5.12. A man invests a total of \(N\) dollars in a group of \(n\) securities, whose rates of return (interest rates) are independent random variables \(X_{1}, X_{2}, \ldots, X_{n}\) , respectively, with means \(i_{1}, i_{2}, \ldots, i_{n}\) and variances \(\sigma_{1}^{2}, \sigma_{2}^{2}, \ldots, \sigma_{n}^{2}\) , respectively. If the man invests \(N_{j}\) dollars in the \(j\) th security, then his return in dollars on this particular portfolio is a random variable \(R\) given by \(R=N_{1} X_{1}+N_{2} X_{2}+\cdots+N_{n} X_{n}\) . Let the standard deviation \(\sigma[R]\) of \(R\) be used as a measure of the risk involved in selecting a given portfolio of securities. In particular, let us consider the problem of distributing investments of 5500 dollars between two securities, one of which has a rate of return \(X_{1}\) , with mean \(6 \%\) and standard deviation \(1 \%\) , whereas the other has a rate of return \(X_{2}\) with mean \(15 \%\) and standard deviation \(10 \%\) .

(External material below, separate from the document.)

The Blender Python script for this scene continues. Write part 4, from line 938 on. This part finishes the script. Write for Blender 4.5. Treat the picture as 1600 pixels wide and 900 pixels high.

(i) If it is desired to hold the risk to a minimum, what amounts \(N_{1}\) and \(N_{2}\) should be invested in the respective securities? What is the mean and variance of the return from this portfolio?
(ii) What is the amount of risk that must be taken in order to achieve a portfolio whose mean return is equal to 400 dollars?
(iii) By means of Chebyshev’s inequality, find an interval, symmetric about 400 dollars, that, with probability greater than \(75 \%\) , will contain the return \(R\) from the portfolio with a mean return \(E[R]=400\) dollars. Would you be justified in assuming that the return \(R\) is approximately normally distributed?